II.2.2.Chez les nouveau-nés

Les nouveau-nés ont des capacités remarquables pour les détails acoustiques et phonétiques du langage (Jusczyk, 1997). Dès 6-8 mois, ils savent utiliser des informations probabilistes, et des motifs de cooccurrence, pour trouver les structures et les règles. Ils discriminent les syllabes, d’après les catégories phonétiques, la forme et le nombre de syllabes et l’intonation.

Les nouveau-nés (âgés de seulement trois jours) peuvent employer des combinaisons probabilistes d'information acoustique et phonologique pour séparer perceptuellement des mots anglais dans des catégories de fonction/contenu (Shi, Werker et Morgan, 1999). Les nouveau-nés ont été testés avec un paradigme d’habituation et une procédure de succion de haute amplitude. Deux listes de mots isolés leur sont présentées. Elles contiennent soit des mots de fonction, soit des mots de contenu 95 . Les nouveau-nés distinguent plus facilement des listes de mots issus de catégorie grammaticales différentes. Etant donné que dans la première expérience, seuls les mots grammaticaux ne pouvaient posséder qu’une syllabe, une seconde expérience a fait appel à des listes de mots lexicaux ne contenant qu’une seule syllabe. Effectivement, Bijeljac-Babic, Bertoncini et Mehler (1993) avaient déjà démontré que les nourrissons savent faire la différence entre des mots ayant un nombre différent de syllabes. Sous ces nouvelles conditions, les auteurs retrouvent la même distinction. Ultérieurement, de telles capacités peuvent aider les enfants pour détecter et représenter des classes des mots sur la base de ces indices perceptuels. Dans cette expérience, la discrimination s'opère à l’écoute de mots déjà segmentés. Des expériences récentes ont testé les capacités des nourrissons pour la segmentation des mots de fonction comme « a » et « the » dans la parole continue, capacités qui n’apparaissent qu’à partir de 10 mois et demi (7 mois et demi pour des noms ; Shady, Jusczyk et Gerken, 1998).

Shafer, Gerken, Shucard, et Shucard (1992) et Shafer, Shucard, Shucard et Gerken (1998) ont par ailleurs montré que des enfants de 11 mois avaient des potentiels évoqués différents lors de l’écoute de phrases où les mots de fonction avaient été remplacés par des syllabes arbitraires, par rapport à l’écoute de phrases normales.

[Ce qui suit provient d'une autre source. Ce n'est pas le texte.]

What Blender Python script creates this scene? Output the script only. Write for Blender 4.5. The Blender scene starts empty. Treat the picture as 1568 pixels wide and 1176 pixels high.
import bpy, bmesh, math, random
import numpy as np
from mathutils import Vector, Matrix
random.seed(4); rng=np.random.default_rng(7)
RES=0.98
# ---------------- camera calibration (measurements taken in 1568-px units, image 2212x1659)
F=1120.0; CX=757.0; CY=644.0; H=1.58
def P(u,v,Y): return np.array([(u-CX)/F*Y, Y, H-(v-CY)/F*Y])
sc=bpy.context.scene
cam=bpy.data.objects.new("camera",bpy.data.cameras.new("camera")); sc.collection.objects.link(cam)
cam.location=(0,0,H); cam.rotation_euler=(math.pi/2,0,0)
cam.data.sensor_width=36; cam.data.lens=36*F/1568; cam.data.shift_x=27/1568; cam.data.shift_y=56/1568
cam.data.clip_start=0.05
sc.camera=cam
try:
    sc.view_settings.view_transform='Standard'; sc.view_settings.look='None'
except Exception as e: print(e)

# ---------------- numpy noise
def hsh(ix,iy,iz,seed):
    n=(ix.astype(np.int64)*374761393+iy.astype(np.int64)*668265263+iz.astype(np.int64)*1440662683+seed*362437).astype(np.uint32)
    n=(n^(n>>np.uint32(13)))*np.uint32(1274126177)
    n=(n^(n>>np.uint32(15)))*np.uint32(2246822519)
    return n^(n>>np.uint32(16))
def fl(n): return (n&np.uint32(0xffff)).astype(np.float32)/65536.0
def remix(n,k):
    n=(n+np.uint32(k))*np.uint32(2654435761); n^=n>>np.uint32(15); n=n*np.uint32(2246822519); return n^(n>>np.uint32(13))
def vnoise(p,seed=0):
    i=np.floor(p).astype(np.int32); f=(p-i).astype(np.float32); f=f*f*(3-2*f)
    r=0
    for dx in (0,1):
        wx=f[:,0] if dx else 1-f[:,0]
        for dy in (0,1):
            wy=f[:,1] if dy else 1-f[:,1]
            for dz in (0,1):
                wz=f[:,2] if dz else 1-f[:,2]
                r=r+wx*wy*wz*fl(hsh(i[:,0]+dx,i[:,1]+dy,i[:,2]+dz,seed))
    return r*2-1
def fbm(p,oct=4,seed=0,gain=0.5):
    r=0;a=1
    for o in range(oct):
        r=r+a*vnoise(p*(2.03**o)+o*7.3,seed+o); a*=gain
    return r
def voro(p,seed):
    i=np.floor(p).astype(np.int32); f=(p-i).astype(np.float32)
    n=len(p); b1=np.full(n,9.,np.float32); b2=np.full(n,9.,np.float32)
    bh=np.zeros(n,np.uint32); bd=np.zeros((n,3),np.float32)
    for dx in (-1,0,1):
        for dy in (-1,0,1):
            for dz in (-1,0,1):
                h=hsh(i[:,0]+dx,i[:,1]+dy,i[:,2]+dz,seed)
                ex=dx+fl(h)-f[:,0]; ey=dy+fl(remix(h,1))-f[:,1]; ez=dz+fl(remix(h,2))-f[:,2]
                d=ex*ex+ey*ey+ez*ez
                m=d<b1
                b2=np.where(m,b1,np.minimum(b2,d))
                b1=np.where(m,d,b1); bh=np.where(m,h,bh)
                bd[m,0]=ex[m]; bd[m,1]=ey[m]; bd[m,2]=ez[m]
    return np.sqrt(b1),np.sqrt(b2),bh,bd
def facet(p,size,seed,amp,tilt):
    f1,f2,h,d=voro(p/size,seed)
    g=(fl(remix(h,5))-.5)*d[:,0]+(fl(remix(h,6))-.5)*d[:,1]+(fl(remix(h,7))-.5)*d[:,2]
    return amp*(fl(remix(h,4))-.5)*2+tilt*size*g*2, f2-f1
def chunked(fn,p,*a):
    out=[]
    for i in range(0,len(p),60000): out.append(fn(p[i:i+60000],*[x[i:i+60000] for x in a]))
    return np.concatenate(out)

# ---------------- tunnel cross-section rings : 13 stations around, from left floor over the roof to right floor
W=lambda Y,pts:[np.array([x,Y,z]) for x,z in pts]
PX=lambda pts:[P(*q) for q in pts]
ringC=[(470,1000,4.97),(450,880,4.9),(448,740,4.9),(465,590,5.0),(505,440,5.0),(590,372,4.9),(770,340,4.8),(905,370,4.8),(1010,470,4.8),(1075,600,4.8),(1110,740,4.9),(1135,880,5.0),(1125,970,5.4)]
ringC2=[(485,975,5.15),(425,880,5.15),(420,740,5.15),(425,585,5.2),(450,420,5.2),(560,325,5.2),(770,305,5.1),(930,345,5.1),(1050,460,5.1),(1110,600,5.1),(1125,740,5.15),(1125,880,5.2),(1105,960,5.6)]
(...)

Un résultat similaire a également été obtenu par Shady et coll. (1998) avec des enfants de 10 mois et demi en utilisant la technique d’orientation préférentielle de la tête. Ces auteurs ont de plus répliqué ce résultat en utilisant de faux mots de fonction qui avaient des propriétés phonologiques similaires aux mots d’origine. Ce résultat suggère qu’à 10 mois et demi, les enfants connaissent déjà un certain nombre de mots de fonction, et ne se fient plus seulement à leurs propriétés phonologiques générales.

Si les nourrissons sont capables d’exploiter un certain nombre d’indices pour différencier des catégories syntaxiques, il doit être possible de concevoir des systèmes automatiques exploitant également ces indices pour trouver certaines catégories lexicales.

Notes
95.

Les catégories lexicales de ces mots ont été retrouvées préalablement par des cartes auto-organisatrice de Kohonen (cf. II.3.1 ; Shi et coll., 1998).